Integration of a discretized field in a cylindrical coordinate system

I would like to integrate a discretized field in cylindrical coordinates, given as A(r, z), with z being spaced regularly (spacing distance dz), and r being spaced non-regularly. Moreover, r[0]>0 due to the chosen discretization.
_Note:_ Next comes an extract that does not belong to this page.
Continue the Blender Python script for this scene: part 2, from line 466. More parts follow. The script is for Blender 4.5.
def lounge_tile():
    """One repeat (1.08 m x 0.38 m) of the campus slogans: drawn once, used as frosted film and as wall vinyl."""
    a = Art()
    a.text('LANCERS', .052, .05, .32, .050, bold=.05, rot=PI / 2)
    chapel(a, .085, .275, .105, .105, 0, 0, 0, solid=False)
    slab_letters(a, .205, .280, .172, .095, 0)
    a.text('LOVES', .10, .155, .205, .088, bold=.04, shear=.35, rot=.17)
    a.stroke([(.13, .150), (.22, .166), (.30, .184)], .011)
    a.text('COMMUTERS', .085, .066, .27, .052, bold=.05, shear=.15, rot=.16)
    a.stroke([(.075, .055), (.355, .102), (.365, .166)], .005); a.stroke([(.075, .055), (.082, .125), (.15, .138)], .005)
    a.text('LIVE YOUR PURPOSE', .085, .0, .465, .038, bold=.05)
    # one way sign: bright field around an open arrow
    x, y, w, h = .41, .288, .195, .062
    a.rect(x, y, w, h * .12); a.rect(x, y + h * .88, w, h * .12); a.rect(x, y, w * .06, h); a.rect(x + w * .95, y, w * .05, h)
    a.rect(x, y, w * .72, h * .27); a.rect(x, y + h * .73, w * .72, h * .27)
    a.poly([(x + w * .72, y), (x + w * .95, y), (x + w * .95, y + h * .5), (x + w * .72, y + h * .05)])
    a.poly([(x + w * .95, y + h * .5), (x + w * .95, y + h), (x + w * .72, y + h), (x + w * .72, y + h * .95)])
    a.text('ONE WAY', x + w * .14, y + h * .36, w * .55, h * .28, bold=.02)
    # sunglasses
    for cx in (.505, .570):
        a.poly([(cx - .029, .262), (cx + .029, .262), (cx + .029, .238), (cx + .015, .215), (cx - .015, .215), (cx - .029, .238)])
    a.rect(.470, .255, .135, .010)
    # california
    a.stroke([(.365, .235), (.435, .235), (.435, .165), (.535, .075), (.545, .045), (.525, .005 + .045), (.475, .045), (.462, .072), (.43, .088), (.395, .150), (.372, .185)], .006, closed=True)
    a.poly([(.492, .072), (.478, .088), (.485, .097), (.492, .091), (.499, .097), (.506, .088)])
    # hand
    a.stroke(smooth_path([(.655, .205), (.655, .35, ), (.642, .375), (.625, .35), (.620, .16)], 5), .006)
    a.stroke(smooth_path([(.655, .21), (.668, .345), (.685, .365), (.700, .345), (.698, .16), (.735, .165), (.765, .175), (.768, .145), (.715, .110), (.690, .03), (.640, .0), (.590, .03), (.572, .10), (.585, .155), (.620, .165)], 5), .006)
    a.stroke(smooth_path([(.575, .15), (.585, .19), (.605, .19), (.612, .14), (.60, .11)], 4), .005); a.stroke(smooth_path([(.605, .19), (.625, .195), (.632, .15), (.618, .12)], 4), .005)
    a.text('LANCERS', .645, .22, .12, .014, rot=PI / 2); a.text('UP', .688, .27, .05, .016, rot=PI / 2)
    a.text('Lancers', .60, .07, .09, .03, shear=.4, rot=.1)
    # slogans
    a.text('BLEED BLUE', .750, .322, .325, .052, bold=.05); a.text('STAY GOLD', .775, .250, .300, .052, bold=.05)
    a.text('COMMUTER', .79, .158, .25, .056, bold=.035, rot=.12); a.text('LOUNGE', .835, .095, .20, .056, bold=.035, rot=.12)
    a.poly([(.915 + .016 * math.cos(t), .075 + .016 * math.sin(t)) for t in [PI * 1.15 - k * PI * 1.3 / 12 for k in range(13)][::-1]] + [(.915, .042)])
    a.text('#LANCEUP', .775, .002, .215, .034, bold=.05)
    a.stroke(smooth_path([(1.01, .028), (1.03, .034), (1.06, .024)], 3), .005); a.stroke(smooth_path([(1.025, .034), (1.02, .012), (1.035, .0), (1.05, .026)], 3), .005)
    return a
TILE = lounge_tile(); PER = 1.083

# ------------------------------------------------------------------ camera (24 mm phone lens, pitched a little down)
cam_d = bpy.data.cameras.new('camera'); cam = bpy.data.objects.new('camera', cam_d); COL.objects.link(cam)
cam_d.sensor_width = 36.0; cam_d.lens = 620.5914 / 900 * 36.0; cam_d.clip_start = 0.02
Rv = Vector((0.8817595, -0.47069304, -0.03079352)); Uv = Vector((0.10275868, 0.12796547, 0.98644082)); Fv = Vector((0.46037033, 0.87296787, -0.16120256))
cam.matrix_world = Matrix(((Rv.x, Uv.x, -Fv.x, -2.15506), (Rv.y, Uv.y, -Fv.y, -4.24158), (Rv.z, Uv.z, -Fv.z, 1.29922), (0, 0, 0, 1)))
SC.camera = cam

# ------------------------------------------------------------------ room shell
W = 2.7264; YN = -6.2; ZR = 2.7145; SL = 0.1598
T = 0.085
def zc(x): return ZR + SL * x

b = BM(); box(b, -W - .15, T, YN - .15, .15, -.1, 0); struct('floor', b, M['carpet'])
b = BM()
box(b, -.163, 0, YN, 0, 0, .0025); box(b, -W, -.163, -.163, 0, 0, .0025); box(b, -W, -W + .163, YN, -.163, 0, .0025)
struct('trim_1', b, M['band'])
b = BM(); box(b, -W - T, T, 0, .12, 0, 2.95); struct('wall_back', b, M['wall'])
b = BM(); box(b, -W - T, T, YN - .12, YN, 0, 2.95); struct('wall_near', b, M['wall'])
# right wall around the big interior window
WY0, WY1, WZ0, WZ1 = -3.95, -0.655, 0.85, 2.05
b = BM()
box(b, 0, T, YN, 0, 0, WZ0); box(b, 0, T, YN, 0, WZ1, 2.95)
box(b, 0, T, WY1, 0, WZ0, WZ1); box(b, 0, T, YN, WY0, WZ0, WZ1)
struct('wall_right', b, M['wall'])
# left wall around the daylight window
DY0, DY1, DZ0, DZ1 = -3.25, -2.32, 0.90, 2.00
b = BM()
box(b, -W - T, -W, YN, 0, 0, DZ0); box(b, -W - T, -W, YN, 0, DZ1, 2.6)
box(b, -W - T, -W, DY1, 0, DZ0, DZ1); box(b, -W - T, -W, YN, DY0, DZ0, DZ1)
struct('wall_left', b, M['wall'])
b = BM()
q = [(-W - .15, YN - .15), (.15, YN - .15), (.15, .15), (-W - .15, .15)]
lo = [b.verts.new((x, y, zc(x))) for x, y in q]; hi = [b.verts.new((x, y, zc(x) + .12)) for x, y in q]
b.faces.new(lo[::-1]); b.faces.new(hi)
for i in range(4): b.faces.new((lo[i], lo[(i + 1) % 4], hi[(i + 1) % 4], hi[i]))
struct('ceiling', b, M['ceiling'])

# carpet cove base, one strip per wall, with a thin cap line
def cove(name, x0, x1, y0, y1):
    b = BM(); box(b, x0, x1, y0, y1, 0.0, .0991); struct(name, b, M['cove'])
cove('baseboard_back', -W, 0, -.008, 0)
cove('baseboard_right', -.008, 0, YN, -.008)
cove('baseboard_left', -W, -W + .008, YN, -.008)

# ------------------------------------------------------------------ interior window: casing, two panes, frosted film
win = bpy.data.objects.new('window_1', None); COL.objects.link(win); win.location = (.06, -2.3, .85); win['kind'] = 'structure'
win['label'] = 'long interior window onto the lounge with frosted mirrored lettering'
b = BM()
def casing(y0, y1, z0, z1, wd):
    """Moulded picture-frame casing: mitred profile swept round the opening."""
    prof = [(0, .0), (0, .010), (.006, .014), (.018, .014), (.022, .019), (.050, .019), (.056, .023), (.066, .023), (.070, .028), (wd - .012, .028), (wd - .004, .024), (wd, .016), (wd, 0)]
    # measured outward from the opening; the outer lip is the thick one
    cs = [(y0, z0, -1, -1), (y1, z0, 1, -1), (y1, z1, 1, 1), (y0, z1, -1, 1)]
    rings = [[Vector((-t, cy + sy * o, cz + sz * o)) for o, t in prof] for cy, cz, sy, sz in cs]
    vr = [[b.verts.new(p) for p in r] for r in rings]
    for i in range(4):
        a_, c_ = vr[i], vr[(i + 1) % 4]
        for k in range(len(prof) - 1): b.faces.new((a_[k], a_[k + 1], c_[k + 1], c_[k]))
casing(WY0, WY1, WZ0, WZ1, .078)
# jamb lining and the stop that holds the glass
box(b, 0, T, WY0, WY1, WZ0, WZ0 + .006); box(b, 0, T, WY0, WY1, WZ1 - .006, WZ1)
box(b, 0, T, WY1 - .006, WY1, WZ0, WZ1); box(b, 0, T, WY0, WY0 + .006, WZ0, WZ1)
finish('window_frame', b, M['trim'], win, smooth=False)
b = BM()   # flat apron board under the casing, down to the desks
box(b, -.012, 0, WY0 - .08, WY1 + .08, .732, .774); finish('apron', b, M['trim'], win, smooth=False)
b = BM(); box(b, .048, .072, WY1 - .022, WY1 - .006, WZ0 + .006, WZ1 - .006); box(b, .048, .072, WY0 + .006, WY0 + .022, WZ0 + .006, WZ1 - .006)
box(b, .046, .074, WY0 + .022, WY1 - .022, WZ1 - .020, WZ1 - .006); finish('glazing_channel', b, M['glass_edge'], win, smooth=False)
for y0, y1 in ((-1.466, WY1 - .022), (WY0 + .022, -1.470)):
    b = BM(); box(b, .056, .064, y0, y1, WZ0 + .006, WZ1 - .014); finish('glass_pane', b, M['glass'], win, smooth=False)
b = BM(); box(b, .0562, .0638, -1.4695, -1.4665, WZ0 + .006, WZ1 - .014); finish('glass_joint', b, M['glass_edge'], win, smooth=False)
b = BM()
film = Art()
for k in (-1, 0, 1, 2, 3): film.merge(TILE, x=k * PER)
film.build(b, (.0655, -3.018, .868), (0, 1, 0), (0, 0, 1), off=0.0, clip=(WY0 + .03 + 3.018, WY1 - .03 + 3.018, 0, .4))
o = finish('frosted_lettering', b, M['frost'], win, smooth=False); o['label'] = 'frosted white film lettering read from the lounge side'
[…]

For integration, I would like to use the trapezoidal approach, and start with the z-component, to integrate everything into a vector aux:

for (int i = 0; i < Nr; ++i) {
    for (int j = 0; j < Nt; ++j) {
        double I = A(i, j);
        if ((j == 0) || (j == Nt - 1))
            I *= 0.5;
        aux(i) += I;
    }
    aux(i) *= dz;
}

For the integration along the r-axis I then have to consider the different spacing, resulting in

double integral = 0;
for (int i = Nr; i > 0; --i) {
    integral += (r(i) * aux(i) + r(i - 1) * aux(i - 1)) / 2
            * (r(i) - r(i-1));
}

Finally, after r[0] > 0 I also have to take that into account by adding

integral += 0.5 * aux(0) * r(0) * r(0);

and add the missing $2pi$:

integral *= 2 * M_PI;

Is that approach correct, or did I miss a factor here somewhere?